O perigo de estar lúcida
Publicitários estão mais para vendedores que para artistas, mas isso não quer dizer que não possamos nos inspirar nos gênios para criar de formas diferentes
Publicitários estão mais para vendedores que para artistas, mas isso não quer dizer que não possamos nos inspirar nos gênios para criar de formas diferentes
11 de janeiro de 2024 - 6h19
Como novata no mercado editorial, mas veterana no planejamento estratégico, não pude deixar de notar as ondas temáticas de lançamentos de livros. Teve uma sobre o fim do mundo em 2020, seguida de uma considerável safra de obras lidando com o luto que dura até hoje. Mais recentemente, dois títulos foram lançados no mesmo mês tratando da associação entre criatividade e instabilidade mental: “O perigo de estar lúcida” (Todavia, 2023), da espanhola Rosa Montero, e “Maniac” (Todavia, 2023), do chileno Benjamin Labatut, que já tinha ficcionalizado a vida de gênios atormentados da ciência em “Quando deixamos de entender o mundo” (Todavia, 2022).
A leitura desses livros me fez refletir sobre a criatividade na publicidade.
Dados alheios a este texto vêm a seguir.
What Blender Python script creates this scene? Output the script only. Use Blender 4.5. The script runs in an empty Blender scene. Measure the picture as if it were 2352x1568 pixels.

Entendo as dificuldades de fazer essa associação, já que o ambiente corporativo implica elementos distintos, para além da livre inventividade artística. São muitas as exigências e formatos definidos na criação para marcas, e depois, a necessidade de um resultado objetivo e eficaz, coisa que nem todo experimento criativo prescinde. Um é comércio, o outro é arte. No ambiente corporativo, debater as características necessárias para a criatividade tem sido uma temática sensível, uma vez que por muito tempo significou altos níveis de obsessão, energia sobre-humana e perfeccionismo para chegar no impacto desejado por agência, cliente e demais stakeholders. Sobretudo porque o tempo, o dinheiro e as condições envolvidas nem sempre estão à altura da demanda.
Publicitários estão mais para vendedores que para artistas. Mas ainda que o objetivo final seja a conversão, não quer dizer que não possamos nos inspirar nos gênios para criar de formas diferentes e inesperadas. Rosa Montero fala das substâncias de que artistas, especialmente escritores, fazem uso para trabalhar. Muito mais droga do que salada. Ela aponta a necessidade de silenciar o eu inconsciente e controlador, aquele que o tempo todo diz que você não é capaz, “não sabe nada, não vale nada, não vai conseguir, todos os outros são melhores, você é uma impostora, vai fazer um papel ridículo, renda-se de uma vez à adversidade.” Imagino que isso seja familiar a muitas. A brilhante Sylvia Plath dizia que “o pior inimigo da criatividade é a insegurança, a dúvida interna.” Como calar a vozinha que insiste no não?
Se por anos a crença foi na manutenção do gênio criativo e irascível, e no abuso de substâncias para se anestesiar, tenho lido sobre a importância do ambiente seguro para criar, e acredito cada vez mais nisso. Um lugar de possibilidades que por tanto tempo foi vedado às mulheres. Pois se aos homens foi dado o privilégio de serem considerados gênios criativos, a elas restou o diagnóstico de desequilibradas e descontroladas. Desse lugar me parece vir a ambiguidade do título do livro. Sem a possibilidade de extravasar seus impulsos criativos, coube à infinidade de mulheres criativas o olvido, e “O perigo de estar lúcida” fala de algumas delas, mas não é capaz de esgotar as limitações que gênero e raça impuseram à criatividade feminina.
E talvez sejam elas quem serão capazes de criar esse espaço de confiança e segurança para a inventividade. Porque é em um espaço que permite erros e convida para experimentações que a criatividade floresce, e não apenas no anulamento ou stress dos sentidos. Um lugar que também privilegia o “ritmo coletivo” na criação, o “fluxo de equipe” que estimula a contribuição de diferentes cabeças. As aspas são da Rosa Montero, que depois de tanto falar de gênios solitários, mais pra frente, no livro, compara criação a uma dança. Pode ser individual, mas é muito mais legal quando acontece junto.
Reconheço que não basta as empresas construírem esse espaço seguro. O ambiente familiar e afetivo das pessoas importa. A trajetória de cada uma, a maneira como suas sensibilidades e relações se desenvolveram, e quem ela é, na sua integralidade, afetam o trabalho criativo. O jeito que cada uma chega até o escritório conta, e muito, para a construção desse lugar de conforto e segurança. Mas penso que reconhecer e refletir sobre essas possibilidades é relevante. E sobretudo considerar a criação como resultado de um ambiente seguro coletivo como ponto de partida, para além de apenas insistir na falácia da necessidade de pressão e alta intensidade pela criatividade genial. Especialmente porque sem desmerecer a relevância do nosso ofício, não ganhamos Nobel, apenas vendemos.